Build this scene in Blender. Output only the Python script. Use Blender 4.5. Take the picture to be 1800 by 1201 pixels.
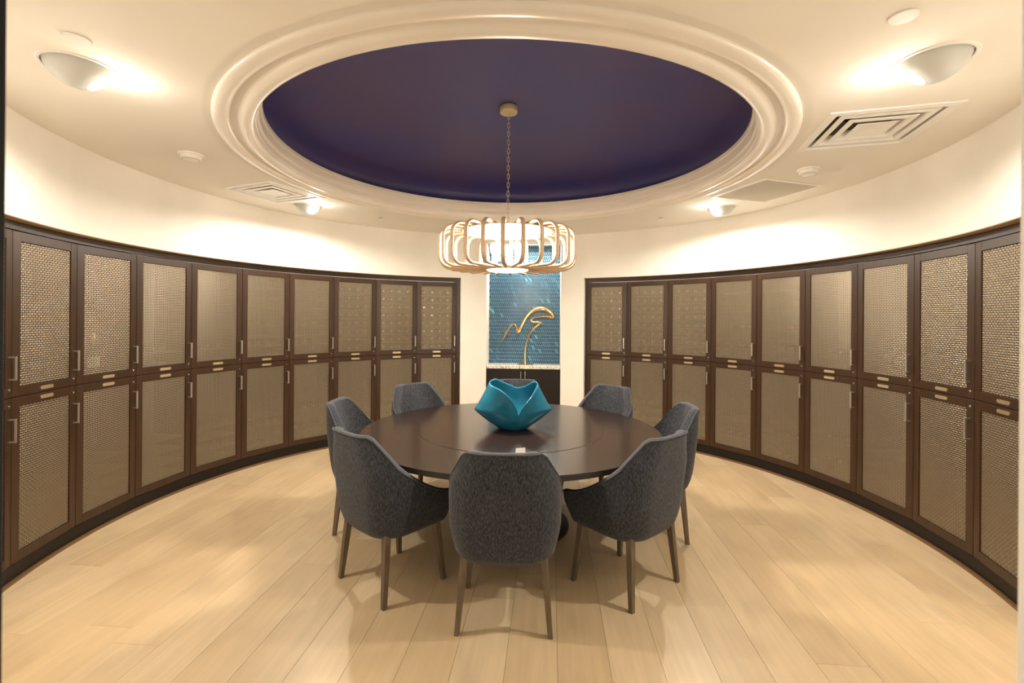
import bpy, bmesh, math, random
from math import sin, cos, pi, radians as rad, sqrt, atan2, hypot
from mathutils import Vector, Matrix
random.seed(11)
S = bpy.context.scene
for o in list(bpy.data.objects): bpy.data.objects.remove(o, do_unlink=True)
C = S.collection

# ------------------------------------------------------------------ camera
CAMX, CAMY, CAMZ, FPX = 0.038, -3.725, 1.615, 833.7
ROLL = 0.0075
cd = bpy.data.cameras.new('camera'); cam = bpy.data.objects.new('camera', cd); C.objects.link(cam)
cd.sensor_width = 36; cd.lens = FPX / 1800 * 36
cd.shift_y = -40 / 1800
cd.clip_start = 0.02; cd.clip_end = 100
cam.matrix_world = Matrix.Translation((CAMX, CAMY, CAMZ)) @ Matrix.Rotation(pi/2, 4, 'X') @ Matrix.Rotation(ROLL, 4, 'Z')
cd.dof.use_dof = True; cd.dof.focus_distance = 3.3; cd.dof.aperture_fstop = 2.2
S.camera = cam

# ------------------------------------------------------------------ world, light, exposure
w = bpy.data.worlds.new('world'); S.world = w; w.use_nodes = True
bg = w.node_tree.nodes['Background']; bg.inputs[0].default_value = (1.0, .86, .68, 1); bg.inputs[1].default_value = 0.35
S.view_settings.view_transform = 'Standard'; S.view_settings.look = 'None'
S.view_settings.gamma = 1; S.view_settings.use_curve_mapping = False
S.view_settings.exposure = 1.38
DOWN_W = 34.0       # watts of each ceiling eyeball lamp
BULB_W = 8.0
DISC_W = 20.0       # watts of each chandelier bulb
NICHE_W = 11.0
LAMP_COL = (1.0, .935, .82)

# ------------------------------------------------------------------ room sizes
R = 3.083           # radius of the locker doors
RW = 3.01           # radius of the plaster wall
ZC = 2.793          # ceiling
ZT, ZM, ZB = 2.128, 1.118, 0.111
STEP = 0.1796
AL0, AR0 = -1.8621, 0.3573
AN = 0.0668         # azimuth of the niche
TX, TY, TZ = 0.034, 0.02, 0.75   # table centre

# ------------------------------------------------------------------ materials
def mat(name, col, rough=.5, metal=0, **k):
    m = bpy.data.materials.new(name); m.use_nodes = True
    b = m.node_tree.nodes['Principled BSDF']
    b.inputs['Base Color'].default_value = (*col, 1); b.inputs['Roughness'].default_value = rough; b.inputs['Metallic'].default_value = metal
    for n, v in k.items(): b.inputs[n.replace('_', ' ')].default_value = v
    return m
def nodes(m): return m.node_tree.nodes, m.node_tree.links, m.node_tree.nodes['Principled BSDF']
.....
_Given task:_ Up to and including the line with "C = S.collection", copy the data above from its first line. Skip pictures.

_Exercise result:_
Build this scene in Blender. Output only the Python script. Use Blender 4.5. Take the picture to be 1800 by 1201 pixels.
import bpy, bmesh, math, random
from math import sin, cos, pi, radians as rad, sqrt, atan2, hypot
from mathutils import Vector, Matrix
random.seed(11)
S = bpy.context.scene
for o in list(bpy.data.objects): bpy.data.objects.remove(o, do_unlink=True)
C = S.collection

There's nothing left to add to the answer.